POV-Ray : Newsgroups : povray.off-topic : Map routing : Re: Map routing Server Time
6 Sep 2024 15:18:23 EDT (-0400)
  Re: Map routing  
From: clipka
Date: 28 Jan 2009 18:45:00
Message: <web.4980ed30ce1d1b50d52c367a0@news.povray.org>
> > I wasn't talking about the size. I was talking about the format.  As in,
> > how do you represent the paths of the road, the locations of services,
> > etc etc, in such a way that the machine can tell you "make the second
> > left in X miles".  My machine even tells me if I'm on a 5-lane road and
> > two lanes are exit-only, drawing the picture and telling me to keep to
> > one side or the other.
>
> I would imagine it's some kind of space partitioning method, similar to
> how a game engine figures out with world polygons are "near to" where
> you're currently standing. ;-)

Just a wild guess:

- For route finding, a (multiply) weighted, directed graph representing the
roads and junctions (pick your favorite data structure serving this purpose;
make sure it's space efficient, so probably no 2d array adjacency matrix), with
the weights representing the associated time, distance and other "costs"

- For navigation and display, some type of spline curve attached to each edge of
the graph, representing the road in real world

- For precise directions at junctions, additional data attached to each node
detailing the precise junction geometry, lane designation etc.

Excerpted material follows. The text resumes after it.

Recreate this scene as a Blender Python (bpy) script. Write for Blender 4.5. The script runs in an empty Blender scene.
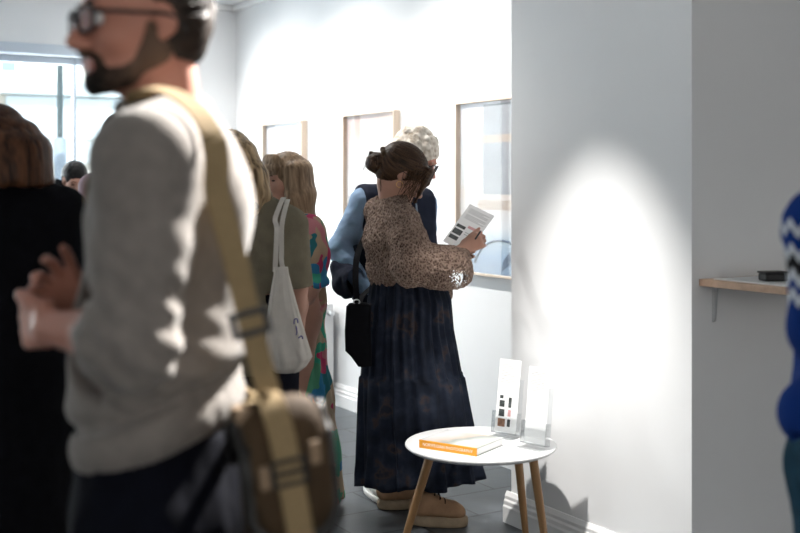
import bpy, bmesh, math, random
import numpy as np
from mathutils import Vector, Matrix

random.seed(7)
SC = bpy.context.scene
COL = SC.collection
FPX = 1111.1            # focal length in pixels at 800 x 533 (50 mm lens)
CAM_H = 1.45
HOR = 183.0             # horizon row
YAW = math.radians(31.1)
FW = np.array([math.sin(YAW), math.cos(YAW), 0.0])     # camera forward in room axes
RT = np.array([math.cos(YAW), -math.sin(YAW), 0.0])    # camera right
UP = np.array([0.0, 0.0, 1.0])

# ------------------------------------------------------------------ camera
cam_d = bpy.data.cameras.new('camera')
cam = bpy.data.objects.new('camera', cam_d)
COL.objects.link(cam)
cam.location = (0, 0, CAM_H)
cam.rotation_euler = (math.radians(90), 0, -YAW)
cam_d.sensor_width = 36.0
cam_d.lens = 50.0
cam_d.shift_y = (HOR - 266.5) / 800.0
cam_d.clip_start = 0.05
cam_d.dof.use_dof = True
cam_d.dof.focus_distance = 4.65
cam_d.dof.aperture_fstop = 2.2
SC.camera = cam

# ------------------------------------------------------------------ world, exposure
SC.view_settings.view_transform = 'Standard'
SC.view_settings.look = 'None'
SC.view_settings.gamma = 1.0
SC.view_settings.use_curve_mapping = False
SC.view_settings.exposure = 0.0
wd = bpy.data.worlds.new('sky')
SC.world = wd
wd.use_nodes = True
bg = wd.node_tree.nodes['Background']
bg.inputs[0].default_value = (0.80, 0.92, 1.0, 1)
bg.inputs[1].default_value = 3.0


def light(name, kind, loc, target, power, color=(1, 1, 1), size=0.03, angle=40, blend=0.5, size_y=None):
    d = bpy.data.lights.new(name, kind)
    d.energy = power
    d.color = color
    if kind == 'SPOT':
        d.spot_size = math.radians(angle)
        d.spot_blend = blend
        d.shadow_soft_size = size
    elif kind == 'AREA':
        d.shape = 'RECTANGLE'
        d.size = size
        d.size_y = size_y or size
    o = bpy.data.objects.new(name, d)
    COL.objects.link(o)
    o.location = loc
    o.rotation_euler = (Vector(target) - Vector(loc)).to_track_quat('-Z', 'Y').to_euler()
    return o


# sun on the street outside
sun_d = bpy.data.lights.new('sun', 'SUN')
sun_d.energy = 8.0
sun_d.angle = 0.01
sun = bpy.data.objects.new('sun', sun_d)
COL.objects.link(sun)
sun.rotation_euler = Vector((0.35, 0.75, -0.75)).to_track_quat('-Z', 'Y').to_euler()

# ceiling spotlights of the gallery, plus one fill spot
WARM = (1.0, 0.965, 0.92)
light('spot_pillar', 'SPOT', (1.88, 3.24, 2.80), (2.86, 3.25, 0.10), 500, WARM, 0.025, 41, 1.0)
light('spot_print_near', 'SPOT', (2.15, 5.15, 2.80), (3.41, 4.75, 1.05), 160, WARM, 0.03, 100, 1.0)
light('spot_print_middle', 'SPOT', (2.15, 6.5, 2.80), (3.41, 6.0, 1.05), 160, WARM, 0.03, 100, 1.0)
light('spot_print_far', 'SPOT', (2.15, 7.7, 2.80), (3.41, 7.1, 1.05), 140, WARM, 0.03, 100, 1.0)
light('fill_spot_back', 'SPOT', (2.0, 6.6, 2.80), (2.9, 8.15, 1.7), 45, WARM, 0.03, 80, 1.0)  # added fill lamp that lifts the dim back wall beside the window
light('spot_visitor', 'SPOT', (2.28, 2.42, 2.80), (0.70, 1.82, 1.54), 2300, WARM, 0.03, 28, 0.8)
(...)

- For address finding, additional data attached to each edge indicating the
first and last house number, as well as lookup tables linking city names to
streets, and streets to street sections (= graph edges)

- For places of interest, a list of places with their respective co-ordinates
and reference to the graph edge they are adjacent to, with a spatial
sub-division tree for efficient look-up of nearby POIs.

That should get you started for typical applications.